View full screen - View 1 of Lot 123. James Sherwood Westmacott .

James Sherwood Westmacott

The Penitent Magdalene

Auction Closed

March 22, 07:15 PM GMT

Estimate

6,000 - 8,000 EUR

Lot Details

Description

James Sherwood Westmacott 

London 1823 - 1900

The Penitent Magdalene


signed and dated: J. S. WESTMACOTT. / ROMA 1849

white marble

49 by 58cm., 19¼ by 22¾in.

Christie's London, 14 May 1987, lot 219
London, Royal Academy of Arts, 1850, no. 1349
A. Graves, The Royal Academy of Arts: A Complete Dictionary of Contributors, vol. 7, London 1906, p. 235;
I. Roscoe, E. Hardy and M. G. Sullivan, A Biographical Dictionary of Sculptors in Britain, 1660-1851, London, 2009, pp. 1351 and 1354, no. 78

This moving statue of the recumbent Magdalene was executed by Westmacott whilst he was living in Rome in 1849. Naked from the waist down, with trailing tresses of hair, Westmacott's Magdalene references Antonio Canova's versions of the subject, his 1809 Repentant Magdalene (Hermitage Museum, St Petersburg) and his 1819-1822 Recumbent Magdalene (private collection; exhibited Christie's London, July 2022). 


James Sherwood Westmacott was born into the famous British sculpture dynasty in 1823, training first in Edinburgh, then in Neuwied and finally at the Dresden Academy, where he was awarded a medal for his Victory (1845).
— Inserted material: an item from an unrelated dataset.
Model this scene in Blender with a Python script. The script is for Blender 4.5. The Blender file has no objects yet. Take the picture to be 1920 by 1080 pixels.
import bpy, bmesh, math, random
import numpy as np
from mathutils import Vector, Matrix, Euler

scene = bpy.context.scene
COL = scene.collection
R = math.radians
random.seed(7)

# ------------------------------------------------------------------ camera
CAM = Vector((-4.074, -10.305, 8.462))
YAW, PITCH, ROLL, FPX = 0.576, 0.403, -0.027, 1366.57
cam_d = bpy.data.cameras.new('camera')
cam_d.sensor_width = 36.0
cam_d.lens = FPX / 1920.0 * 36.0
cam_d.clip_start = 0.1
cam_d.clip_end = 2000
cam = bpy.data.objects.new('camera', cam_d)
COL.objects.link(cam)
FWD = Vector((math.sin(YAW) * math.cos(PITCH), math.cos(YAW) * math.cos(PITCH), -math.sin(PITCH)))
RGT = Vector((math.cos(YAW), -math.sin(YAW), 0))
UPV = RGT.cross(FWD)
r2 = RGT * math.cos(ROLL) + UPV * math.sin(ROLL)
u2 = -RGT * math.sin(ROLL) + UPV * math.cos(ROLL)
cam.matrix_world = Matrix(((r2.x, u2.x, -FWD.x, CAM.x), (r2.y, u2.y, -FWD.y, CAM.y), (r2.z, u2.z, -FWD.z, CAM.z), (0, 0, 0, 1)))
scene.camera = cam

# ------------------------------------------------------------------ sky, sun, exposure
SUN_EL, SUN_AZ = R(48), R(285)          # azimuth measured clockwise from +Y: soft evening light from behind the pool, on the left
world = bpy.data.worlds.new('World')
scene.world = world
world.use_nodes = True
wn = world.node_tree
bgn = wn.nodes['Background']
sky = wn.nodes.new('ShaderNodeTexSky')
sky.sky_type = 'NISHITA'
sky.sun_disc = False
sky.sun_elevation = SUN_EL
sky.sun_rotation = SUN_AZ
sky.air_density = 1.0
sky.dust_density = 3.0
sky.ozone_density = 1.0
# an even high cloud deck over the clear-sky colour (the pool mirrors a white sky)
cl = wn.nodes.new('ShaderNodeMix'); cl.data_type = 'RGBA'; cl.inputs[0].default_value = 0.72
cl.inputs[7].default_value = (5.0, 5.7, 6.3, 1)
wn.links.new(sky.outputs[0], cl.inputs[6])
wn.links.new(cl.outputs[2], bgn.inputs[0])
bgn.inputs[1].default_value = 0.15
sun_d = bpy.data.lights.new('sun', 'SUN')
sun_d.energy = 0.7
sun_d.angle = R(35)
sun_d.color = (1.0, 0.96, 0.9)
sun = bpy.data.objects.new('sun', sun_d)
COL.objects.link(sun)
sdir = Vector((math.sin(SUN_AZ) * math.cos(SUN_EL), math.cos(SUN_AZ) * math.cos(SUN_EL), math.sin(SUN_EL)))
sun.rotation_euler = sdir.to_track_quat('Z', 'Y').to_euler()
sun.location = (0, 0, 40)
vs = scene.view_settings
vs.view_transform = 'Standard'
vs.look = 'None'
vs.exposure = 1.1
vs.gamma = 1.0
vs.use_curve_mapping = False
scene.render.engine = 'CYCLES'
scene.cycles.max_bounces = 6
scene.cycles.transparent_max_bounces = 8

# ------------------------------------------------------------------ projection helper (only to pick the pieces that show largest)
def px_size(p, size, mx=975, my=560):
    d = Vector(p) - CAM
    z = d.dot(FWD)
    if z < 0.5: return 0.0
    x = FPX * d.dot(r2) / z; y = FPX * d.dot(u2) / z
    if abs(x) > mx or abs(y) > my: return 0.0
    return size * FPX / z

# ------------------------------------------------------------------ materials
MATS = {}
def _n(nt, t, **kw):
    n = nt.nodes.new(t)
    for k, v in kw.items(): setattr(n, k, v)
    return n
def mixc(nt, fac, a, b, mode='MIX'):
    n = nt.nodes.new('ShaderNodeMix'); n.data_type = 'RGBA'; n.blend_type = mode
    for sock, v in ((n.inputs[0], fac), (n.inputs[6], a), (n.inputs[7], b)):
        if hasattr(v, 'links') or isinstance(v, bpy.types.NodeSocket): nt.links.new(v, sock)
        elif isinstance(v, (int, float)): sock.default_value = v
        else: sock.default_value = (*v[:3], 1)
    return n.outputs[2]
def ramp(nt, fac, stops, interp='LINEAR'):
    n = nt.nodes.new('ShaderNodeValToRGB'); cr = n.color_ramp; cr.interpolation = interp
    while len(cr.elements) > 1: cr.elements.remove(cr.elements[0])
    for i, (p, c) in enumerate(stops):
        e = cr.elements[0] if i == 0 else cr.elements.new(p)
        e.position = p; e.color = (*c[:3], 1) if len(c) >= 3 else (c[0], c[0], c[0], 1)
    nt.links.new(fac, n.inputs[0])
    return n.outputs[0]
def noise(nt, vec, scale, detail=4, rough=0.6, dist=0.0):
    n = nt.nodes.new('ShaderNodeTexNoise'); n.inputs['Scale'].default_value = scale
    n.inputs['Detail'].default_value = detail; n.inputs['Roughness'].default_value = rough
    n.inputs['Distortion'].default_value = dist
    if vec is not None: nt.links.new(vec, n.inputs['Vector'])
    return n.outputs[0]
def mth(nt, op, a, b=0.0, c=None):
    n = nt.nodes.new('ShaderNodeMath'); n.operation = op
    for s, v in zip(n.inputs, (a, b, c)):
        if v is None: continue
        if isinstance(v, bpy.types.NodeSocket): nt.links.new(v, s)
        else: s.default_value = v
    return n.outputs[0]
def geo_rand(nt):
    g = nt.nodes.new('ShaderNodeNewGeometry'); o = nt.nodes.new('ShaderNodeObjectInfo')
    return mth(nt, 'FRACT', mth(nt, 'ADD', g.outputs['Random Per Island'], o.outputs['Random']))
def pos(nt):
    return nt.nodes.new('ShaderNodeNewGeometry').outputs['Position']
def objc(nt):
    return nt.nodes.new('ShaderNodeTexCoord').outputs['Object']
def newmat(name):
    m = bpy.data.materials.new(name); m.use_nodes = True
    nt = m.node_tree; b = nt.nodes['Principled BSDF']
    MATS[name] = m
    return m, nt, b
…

He went on to execute statues for the House of Lords, although he focused later in life on ideal works. According to Sullivan, 'Westmacott gave two addresses in the Royal Academy catalogue [of 1849], Lauriston Cottage, Whetstone... and Rome. He signed some of his works from the Eternal City: the Canova-esque Penitent Magdalene and the statue of Geoffrey de Mandeville. His stay in Rome cannot have been a long one, however, for the following year he was back in London' (op. cit., p. 1351).


As well as Canova, Westmacott's Magdalene reflects the influence of his uncle Sir Richard Westmacott (1755-1856), one of the most celebrated Neoclassical British sculptors, who executed the monumental bronzes Achilles for the Wellington Monument (Hyde Park, 1822). The younger Westmacott would almost certainly have been introduced to the leading British sculptor active in Rome at the time of his visit, John Gibson (1790-1866). The present Magdalene's restrained classicism undoubtedly speaks the same visual language as Gibson's own late Neoclassical statuary, which stood in contrast to then flourishing Romantic movement in Italian sculpture at the time. Compare, for example, Gibson's 1838 Narcissus (Royal Academy of Arts, London) which shows a strong debt to both Canova and Thorvaldsen. A further Neoclassical comparable is found in François-Joseph Bosio's Salmacis (1822), musée du Louvre, Paris (inv. no. LP 1307), itself inspired by a model of a nymph from the Borghese collection (which is today also held in the Louvre, inv. no. MR 309).


The present marble, which is dated 1849, appears to be unique and is almost certainly the same Magdalene exhibited by Westmacott at the Royal Academy in 1850.